Your task is to quote the listing below exactly, beginning with its first line and ending on the line bearing "COL = scene.collection".

-----

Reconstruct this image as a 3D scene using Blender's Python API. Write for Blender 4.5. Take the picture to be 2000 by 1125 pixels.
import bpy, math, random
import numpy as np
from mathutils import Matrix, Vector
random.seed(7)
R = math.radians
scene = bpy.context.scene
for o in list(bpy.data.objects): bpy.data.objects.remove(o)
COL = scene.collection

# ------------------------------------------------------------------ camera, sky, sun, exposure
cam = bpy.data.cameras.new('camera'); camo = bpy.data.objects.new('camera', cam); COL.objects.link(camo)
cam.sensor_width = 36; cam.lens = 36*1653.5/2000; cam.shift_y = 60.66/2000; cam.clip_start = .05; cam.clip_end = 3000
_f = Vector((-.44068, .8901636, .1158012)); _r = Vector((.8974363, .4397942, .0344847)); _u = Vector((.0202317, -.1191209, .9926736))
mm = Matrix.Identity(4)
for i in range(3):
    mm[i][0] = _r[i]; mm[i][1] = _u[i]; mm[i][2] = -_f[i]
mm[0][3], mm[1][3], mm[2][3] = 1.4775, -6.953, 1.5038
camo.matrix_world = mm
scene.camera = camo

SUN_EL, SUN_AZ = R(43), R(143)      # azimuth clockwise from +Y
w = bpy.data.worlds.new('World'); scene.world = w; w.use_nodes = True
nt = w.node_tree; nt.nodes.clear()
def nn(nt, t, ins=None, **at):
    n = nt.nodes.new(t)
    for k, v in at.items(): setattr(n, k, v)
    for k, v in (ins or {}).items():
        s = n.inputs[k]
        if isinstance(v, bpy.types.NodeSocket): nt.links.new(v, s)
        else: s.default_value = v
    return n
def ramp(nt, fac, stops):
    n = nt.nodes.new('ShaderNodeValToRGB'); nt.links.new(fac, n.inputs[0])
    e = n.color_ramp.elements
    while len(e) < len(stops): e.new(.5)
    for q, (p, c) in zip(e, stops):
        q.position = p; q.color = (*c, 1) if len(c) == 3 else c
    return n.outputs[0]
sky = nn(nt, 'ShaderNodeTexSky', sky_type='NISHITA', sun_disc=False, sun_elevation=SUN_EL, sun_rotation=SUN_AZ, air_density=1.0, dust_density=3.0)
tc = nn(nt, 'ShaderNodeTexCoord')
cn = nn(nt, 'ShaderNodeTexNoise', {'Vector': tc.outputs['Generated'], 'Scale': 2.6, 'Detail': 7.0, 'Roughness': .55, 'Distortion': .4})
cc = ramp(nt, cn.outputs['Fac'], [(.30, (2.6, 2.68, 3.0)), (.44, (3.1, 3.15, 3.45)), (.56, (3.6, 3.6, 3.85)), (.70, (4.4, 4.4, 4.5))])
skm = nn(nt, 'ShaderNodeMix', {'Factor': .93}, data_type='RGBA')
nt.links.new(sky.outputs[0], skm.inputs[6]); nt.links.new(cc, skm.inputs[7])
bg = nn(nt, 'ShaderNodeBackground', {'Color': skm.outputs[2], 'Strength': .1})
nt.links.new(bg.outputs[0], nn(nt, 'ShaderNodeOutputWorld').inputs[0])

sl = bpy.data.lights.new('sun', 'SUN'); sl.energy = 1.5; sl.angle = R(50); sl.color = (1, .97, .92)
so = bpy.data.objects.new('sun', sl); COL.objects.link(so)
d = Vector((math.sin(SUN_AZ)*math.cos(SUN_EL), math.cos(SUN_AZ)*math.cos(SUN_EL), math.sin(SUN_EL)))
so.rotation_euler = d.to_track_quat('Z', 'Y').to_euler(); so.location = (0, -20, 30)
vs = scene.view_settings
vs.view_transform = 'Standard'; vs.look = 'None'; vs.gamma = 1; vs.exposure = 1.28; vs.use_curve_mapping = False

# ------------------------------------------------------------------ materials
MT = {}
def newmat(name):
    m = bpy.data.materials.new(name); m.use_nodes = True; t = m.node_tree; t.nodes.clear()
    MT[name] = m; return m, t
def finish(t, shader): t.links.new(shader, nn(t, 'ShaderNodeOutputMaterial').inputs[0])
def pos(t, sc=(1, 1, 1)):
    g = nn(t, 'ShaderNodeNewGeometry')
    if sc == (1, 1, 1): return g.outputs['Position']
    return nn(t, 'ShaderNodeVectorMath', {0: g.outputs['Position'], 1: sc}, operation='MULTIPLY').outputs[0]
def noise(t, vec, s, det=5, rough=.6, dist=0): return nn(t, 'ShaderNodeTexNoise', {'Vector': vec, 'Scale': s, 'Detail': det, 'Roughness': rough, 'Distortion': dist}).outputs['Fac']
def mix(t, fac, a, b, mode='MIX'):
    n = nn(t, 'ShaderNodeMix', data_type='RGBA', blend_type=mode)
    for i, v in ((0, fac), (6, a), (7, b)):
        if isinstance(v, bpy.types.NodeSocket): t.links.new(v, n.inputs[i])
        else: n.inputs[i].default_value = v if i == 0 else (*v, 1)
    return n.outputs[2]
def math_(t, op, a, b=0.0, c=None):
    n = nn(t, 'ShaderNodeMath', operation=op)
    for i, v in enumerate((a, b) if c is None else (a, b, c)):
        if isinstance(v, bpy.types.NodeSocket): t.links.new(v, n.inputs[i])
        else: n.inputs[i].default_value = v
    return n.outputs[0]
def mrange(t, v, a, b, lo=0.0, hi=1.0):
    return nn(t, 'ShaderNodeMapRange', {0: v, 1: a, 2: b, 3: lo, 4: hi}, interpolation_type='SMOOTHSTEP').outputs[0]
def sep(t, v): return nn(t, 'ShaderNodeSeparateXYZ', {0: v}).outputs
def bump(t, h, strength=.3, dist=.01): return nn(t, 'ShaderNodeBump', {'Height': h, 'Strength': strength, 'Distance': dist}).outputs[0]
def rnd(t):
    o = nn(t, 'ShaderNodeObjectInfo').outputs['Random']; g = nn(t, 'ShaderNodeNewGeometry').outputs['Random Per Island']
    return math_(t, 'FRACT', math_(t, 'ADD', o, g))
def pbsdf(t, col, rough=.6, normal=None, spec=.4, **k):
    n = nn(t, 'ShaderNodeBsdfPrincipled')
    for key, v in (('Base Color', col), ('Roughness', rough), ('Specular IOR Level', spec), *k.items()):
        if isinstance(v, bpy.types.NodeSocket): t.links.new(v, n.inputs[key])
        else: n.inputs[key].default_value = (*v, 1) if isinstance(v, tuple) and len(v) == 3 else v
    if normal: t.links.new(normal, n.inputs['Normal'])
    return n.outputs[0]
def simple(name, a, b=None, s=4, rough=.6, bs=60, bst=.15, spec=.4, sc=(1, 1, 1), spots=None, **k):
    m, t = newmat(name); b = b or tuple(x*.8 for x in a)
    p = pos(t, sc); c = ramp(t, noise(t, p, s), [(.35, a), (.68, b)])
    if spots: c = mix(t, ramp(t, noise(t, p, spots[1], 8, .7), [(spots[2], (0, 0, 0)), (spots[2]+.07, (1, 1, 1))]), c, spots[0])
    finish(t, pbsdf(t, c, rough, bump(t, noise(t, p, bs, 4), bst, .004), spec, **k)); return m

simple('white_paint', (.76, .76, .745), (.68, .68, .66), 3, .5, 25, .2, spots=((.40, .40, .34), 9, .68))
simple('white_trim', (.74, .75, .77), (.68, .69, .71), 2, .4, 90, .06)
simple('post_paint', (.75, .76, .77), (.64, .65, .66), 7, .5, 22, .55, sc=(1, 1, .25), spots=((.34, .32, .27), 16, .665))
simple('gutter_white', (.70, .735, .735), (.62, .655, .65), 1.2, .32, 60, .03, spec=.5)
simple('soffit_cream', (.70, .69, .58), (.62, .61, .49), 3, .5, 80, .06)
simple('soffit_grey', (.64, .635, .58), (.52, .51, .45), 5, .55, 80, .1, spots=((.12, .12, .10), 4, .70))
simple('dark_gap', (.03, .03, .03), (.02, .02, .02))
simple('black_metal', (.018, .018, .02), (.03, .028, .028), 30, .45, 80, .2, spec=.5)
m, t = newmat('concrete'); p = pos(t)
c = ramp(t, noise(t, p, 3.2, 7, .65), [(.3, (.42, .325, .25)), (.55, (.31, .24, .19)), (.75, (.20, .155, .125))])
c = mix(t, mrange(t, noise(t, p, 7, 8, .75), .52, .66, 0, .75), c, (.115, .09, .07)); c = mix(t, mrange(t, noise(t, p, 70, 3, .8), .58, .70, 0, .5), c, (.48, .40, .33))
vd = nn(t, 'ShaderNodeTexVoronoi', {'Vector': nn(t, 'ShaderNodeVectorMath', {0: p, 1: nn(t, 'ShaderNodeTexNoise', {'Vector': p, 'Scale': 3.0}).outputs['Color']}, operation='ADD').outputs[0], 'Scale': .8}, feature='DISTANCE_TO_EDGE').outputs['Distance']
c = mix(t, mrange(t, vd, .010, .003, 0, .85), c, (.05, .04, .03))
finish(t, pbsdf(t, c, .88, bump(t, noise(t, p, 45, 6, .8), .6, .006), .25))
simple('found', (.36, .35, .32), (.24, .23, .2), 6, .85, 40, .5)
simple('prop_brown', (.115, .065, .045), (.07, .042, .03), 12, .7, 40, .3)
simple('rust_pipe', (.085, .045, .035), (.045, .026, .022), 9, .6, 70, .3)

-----

§ **Result below**:
Reconstruct this image as a 3D scene using Blender's Python API. Write for Blender 4.5. Take the picture to be 2000 by 1125 pixels.
import bpy, math, random
import numpy as np
from mathutils import Matrix, Vector
random.seed(7)
R = math.radians
scene = bpy.context.scene
for o in list(bpy.data.objects): bpy.data.objects.remove(o)
COL = scene.collection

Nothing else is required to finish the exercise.